We must make participation in them count toward career advancement as if they were on the golden path. That means:

  • Recognizing tours in these organizations as equivalent in value to traditional command tours, ship commands, warfare specialties, and similar benchmarks.
  • Rewarding officers who generate measurable results: fielding drones, improving fleet resilience, and enabling autonomy or AI-assisted decision cycles. Not just those who talk loud or make noise, but those who act, produce, and deliver.
  • Creating “intrapreneurial tours” that are explicitly designed to test new operational concepts, with promotion boards, mentorship, and recognition aligned to their risks and outcomes.

The Road Ahead: Culture Must Shift, And Fast

If the Navy does not adjust, we are very likely going to sail into tomorrow’s war with yesterday’s capital assets. The cost is not merely bureaucratic inconvenience or institutional discomfort. It is the risk of real loss: ships, lives, and strategic advantage.

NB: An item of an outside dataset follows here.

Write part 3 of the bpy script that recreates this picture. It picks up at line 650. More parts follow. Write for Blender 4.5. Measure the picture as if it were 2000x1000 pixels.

The Navy must reward, promote, and elevate a culture of intrapreneurial tours. Identify mavericks, not just those who yell from the rooftops, but those who quietly deliver value. Build systems where experimentation is not punished but rewarded. Restructure promotion boards, command pipelines, and resource allocations to incorporate innovation metrics.

We are at the Whiting moment again. History does not wait for the slow or the cautious. Ukraine is our proof. We need bold acts now.

We are here again. The lesson of The Kill Chain is clear: the future of naval warfare is in our face. We must act. Time is running out.

References

Brose, C. (2020). The Kill Chain: Defending America in the Future of High-Tech Warfare. Hachette Books.

Christensen, C. M. (1997). The Innovator’s Dilemma: When New Technologies Cause Great Firms to Fail. Harvard Business School Press.

Garvin, D. A., & Levesque, L. C. (2008). Meeting the Challenge of Corporate Entrepreneurship. Harvard Business Review, 86(10), 102–112.

Whiting, K. (1922, February 18). Aircraft Carriers: Floating Homes for Naval Planes. Literary Digest. (As cited in sources discussing Whiting’s interwar advocacy).